##### The input

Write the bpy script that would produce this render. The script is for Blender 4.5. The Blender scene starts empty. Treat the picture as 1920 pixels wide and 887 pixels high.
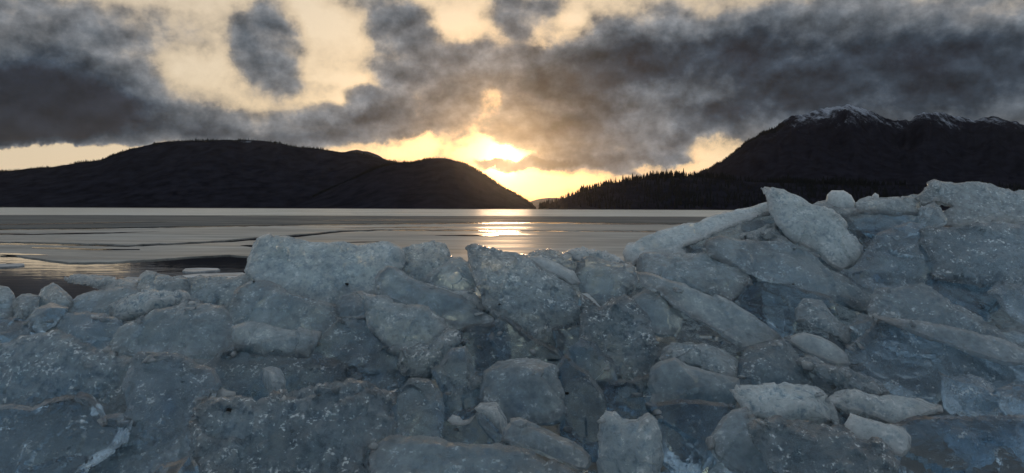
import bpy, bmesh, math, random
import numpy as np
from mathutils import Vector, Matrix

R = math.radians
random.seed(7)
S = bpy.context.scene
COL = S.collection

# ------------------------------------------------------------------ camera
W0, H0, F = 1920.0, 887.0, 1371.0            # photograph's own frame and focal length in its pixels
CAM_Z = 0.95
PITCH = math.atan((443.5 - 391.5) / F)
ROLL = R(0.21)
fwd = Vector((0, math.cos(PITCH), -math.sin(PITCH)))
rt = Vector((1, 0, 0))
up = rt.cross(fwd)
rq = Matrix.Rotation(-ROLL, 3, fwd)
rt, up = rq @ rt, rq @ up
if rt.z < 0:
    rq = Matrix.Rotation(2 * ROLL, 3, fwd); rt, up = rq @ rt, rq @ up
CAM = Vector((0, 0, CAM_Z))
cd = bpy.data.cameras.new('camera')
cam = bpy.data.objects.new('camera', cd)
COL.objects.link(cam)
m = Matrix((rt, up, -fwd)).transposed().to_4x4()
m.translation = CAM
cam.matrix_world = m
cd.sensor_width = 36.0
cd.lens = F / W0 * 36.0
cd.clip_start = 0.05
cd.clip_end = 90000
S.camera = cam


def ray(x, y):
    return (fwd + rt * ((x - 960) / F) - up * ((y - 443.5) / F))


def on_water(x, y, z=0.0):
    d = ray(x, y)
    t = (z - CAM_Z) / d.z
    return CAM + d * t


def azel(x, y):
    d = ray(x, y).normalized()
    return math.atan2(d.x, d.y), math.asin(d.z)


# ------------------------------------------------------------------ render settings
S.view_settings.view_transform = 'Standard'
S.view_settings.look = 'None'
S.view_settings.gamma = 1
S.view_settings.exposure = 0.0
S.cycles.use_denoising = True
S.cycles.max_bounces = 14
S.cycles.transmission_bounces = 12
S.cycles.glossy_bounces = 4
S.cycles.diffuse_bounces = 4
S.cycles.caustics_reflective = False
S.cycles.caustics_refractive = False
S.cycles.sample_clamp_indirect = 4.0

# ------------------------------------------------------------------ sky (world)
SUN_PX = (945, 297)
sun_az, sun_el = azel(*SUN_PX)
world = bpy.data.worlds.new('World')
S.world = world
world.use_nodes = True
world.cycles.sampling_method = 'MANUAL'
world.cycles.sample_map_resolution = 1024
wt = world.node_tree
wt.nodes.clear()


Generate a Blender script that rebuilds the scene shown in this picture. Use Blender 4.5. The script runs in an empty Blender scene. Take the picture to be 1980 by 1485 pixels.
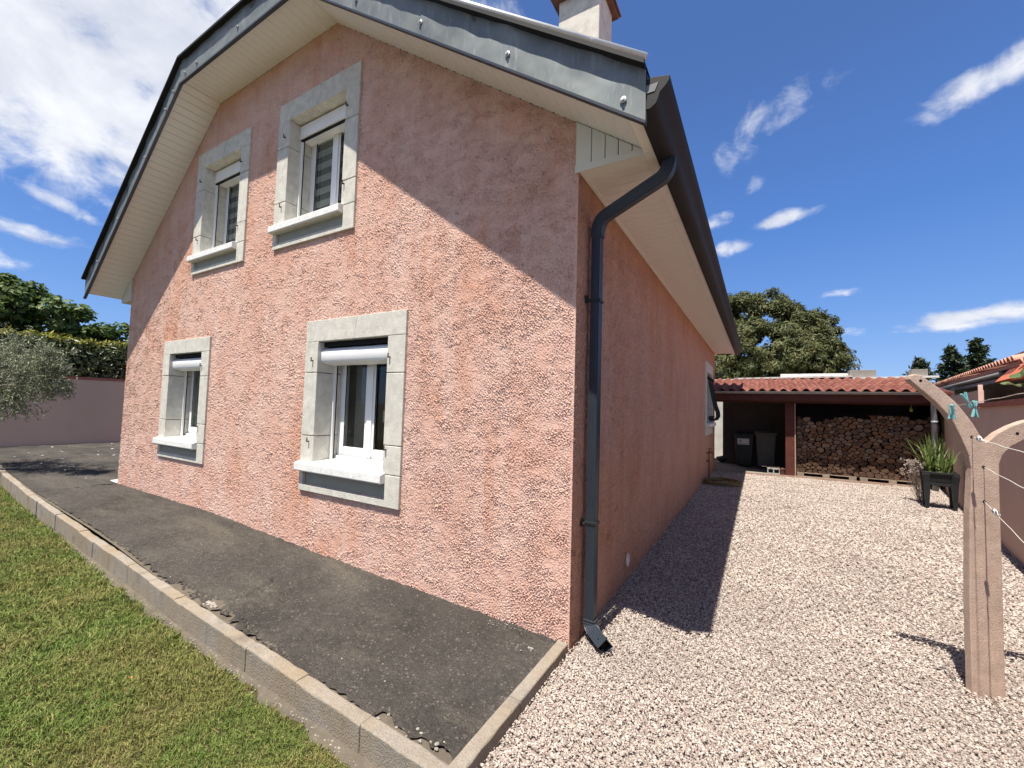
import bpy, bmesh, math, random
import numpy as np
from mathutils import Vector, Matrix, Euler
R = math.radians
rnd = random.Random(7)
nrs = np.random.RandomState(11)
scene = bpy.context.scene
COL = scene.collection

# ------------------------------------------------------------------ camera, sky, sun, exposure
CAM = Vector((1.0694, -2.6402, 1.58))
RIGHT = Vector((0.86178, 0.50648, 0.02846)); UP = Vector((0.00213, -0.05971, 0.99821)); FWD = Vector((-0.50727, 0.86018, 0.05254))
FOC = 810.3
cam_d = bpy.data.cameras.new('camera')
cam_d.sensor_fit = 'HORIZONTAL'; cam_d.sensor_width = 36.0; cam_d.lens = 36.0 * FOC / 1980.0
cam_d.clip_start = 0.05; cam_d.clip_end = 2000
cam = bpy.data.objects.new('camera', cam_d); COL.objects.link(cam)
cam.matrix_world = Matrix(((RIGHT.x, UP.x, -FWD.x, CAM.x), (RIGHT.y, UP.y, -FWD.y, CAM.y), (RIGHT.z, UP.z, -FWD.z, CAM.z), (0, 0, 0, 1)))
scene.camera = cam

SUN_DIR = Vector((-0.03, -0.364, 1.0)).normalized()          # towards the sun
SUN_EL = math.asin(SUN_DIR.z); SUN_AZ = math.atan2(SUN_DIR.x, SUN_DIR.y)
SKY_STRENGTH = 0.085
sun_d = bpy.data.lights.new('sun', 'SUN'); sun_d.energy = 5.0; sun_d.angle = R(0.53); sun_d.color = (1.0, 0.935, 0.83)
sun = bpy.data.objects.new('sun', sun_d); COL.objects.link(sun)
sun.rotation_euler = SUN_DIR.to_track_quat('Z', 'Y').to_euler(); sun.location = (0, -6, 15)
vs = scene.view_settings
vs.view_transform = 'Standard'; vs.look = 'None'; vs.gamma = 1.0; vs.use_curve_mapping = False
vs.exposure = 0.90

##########

Leave out the pictures and return every record word for word.

Write the bpy script that would produce this render. The script is for Blender 4.5. The Blender scene starts empty. Treat the picture as 1920 pixels wide and 887 pixels high.
import bpy, bmesh, math, random
import numpy as np
from mathutils import Vector, Matrix

R = math.radians
random.seed(7)
S = bpy.context.scene
COL = S.collection

# ------------------------------------------------------------------ camera
W0, H0, F = 1920.0, 887.0, 1371.0            # photograph's own frame and focal length in its pixels
CAM_Z = 0.95
PITCH = math.atan((443.5 - 391.5) / F)
ROLL = R(0.21)
fwd = Vector((0, math.cos(PITCH), -math.sin(PITCH)))
rt = Vector((1, 0, 0))
up = rt.cross(fwd)
rq = Matrix.Rotation(-ROLL, 3, fwd)
rt, up = rq @ rt, rq @ up
if rt.z < 0:
    rq = Matrix.Rotation(2 * ROLL, 3, fwd); rt, up = rq @ rt, rq @ up
CAM = Vector((0, 0, CAM_Z))
cd = bpy.data.cameras.new('camera')
cam = bpy.data.objects.new('camera', cd)
COL.objects.link(cam)
m = Matrix((rt, up, -fwd)).transposed().to_4x4()
m.translation = CAM
cam.matrix_world = m
cd.sensor_width = 36.0
cd.lens = F / W0 * 36.0
cd.clip_start = 0.05
cd.clip_end = 90000
S.camera = cam


def ray(x, y):
    return (fwd + rt * ((x - 960) / F) - up * ((y - 443.5) / F))


def on_water(x, y, z=0.0):
    d = ray(x, y)
    t = (z - CAM_Z) / d.z
    return CAM + d * t


def azel(x, y):
    d = ray(x, y).normalized()
    return math.atan2(d.x, d.y), math.asin(d.z)


# ------------------------------------------------------------------ render settings
S.view_settings.view_transform = 'Standard'
S.view_settings.look = 'None'
S.view_settings.gamma = 1
S.view_settings.exposure = 0.0
S.cycles.use_denoising = True
S.cycles.max_bounces = 14
S.cycles.transmission_bounces = 12
S.cycles.glossy_bounces = 4
S.cycles.diffuse_bounces = 4
S.cycles.caustics_reflective = False
S.cycles.caustics_refractive = False
S.cycles.sample_clamp_indirect = 4.0

# ------------------------------------------------------------------ sky (world)
SUN_PX = (945, 297)
sun_az, sun_el = azel(*SUN_PX)
world = bpy.data.worlds.new('World')
S.world = world
world.use_nodes = True
world.cycles.sampling_method = 'MANUAL'
world.cycles.sample_map_resolution = 1024
wt = world.node_tree
wt.nodes.clear()


Generate a Blender script that rebuilds the scene shown in this picture. Use Blender 4.5. The script runs in an empty Blender scene. Take the picture to be 1980 by 1485 pixels.
import bpy, bmesh, math, random
import numpy as np
from mathutils import Vector, Matrix, Euler
R = math.radians
rnd = random.Random(7)
nrs = np.random.RandomState(11)
scene = bpy.context.scene
COL = scene.collection

# ------------------------------------------------------------------ camera, sky, sun, exposure
CAM = Vector((1.0694, -2.6402, 1.58))
RIGHT = Vector((0.86178, 0.50648, 0.02846)); UP = Vector((0.00213, -0.05971, 0.99821)); FWD = Vector((-0.50727, 0.86018, 0.05254))
FOC = 810.3
cam_d = bpy.data.cameras.new('camera')
cam_d.sensor_fit = 'HORIZONTAL'; cam_d.sensor_width = 36.0; cam_d.lens = 36.0 * FOC / 1980.0
cam_d.clip_start = 0.05; cam_d.clip_end = 2000
cam = bpy.data.objects.new('camera', cam_d); COL.objects.link(cam)
cam.matrix_world = Matrix(((RIGHT.x, UP.x, -FWD.x, CAM.x), (RIGHT.y, UP.y, -FWD.y, CAM.y), (RIGHT.z, UP.z, -FWD.z, CAM.z), (0, 0, 0, 1)))
scene.camera = cam

SUN_DIR = Vector((-0.03, -0.364, 1.0)).normalized()          # towards the sun
SUN_EL = math.asin(SUN_DIR.z); SUN_AZ = math.atan2(SUN_DIR.x, SUN_DIR.y)
SKY_STRENGTH = 0.085
sun_d = bpy.data.lights.new('sun', 'SUN'); sun_d.energy = 5.0; sun_d.angle = R(0.53); sun_d.color = (1.0, 0.935, 0.83)
sun = bpy.data.objects.new('sun', sun_d); COL.objects.link(sun)
sun.rotation_euler = SUN_DIR.to_track_quat('Z', 'Y').to_euler(); sun.location = (0, -6, 15)
vs = scene.view_settings
vs.view_transform = 'Standard'; vs.look = 'None'; vs.gamma = 1.0; vs.use_curve_mapping = False
vs.exposure = 0.90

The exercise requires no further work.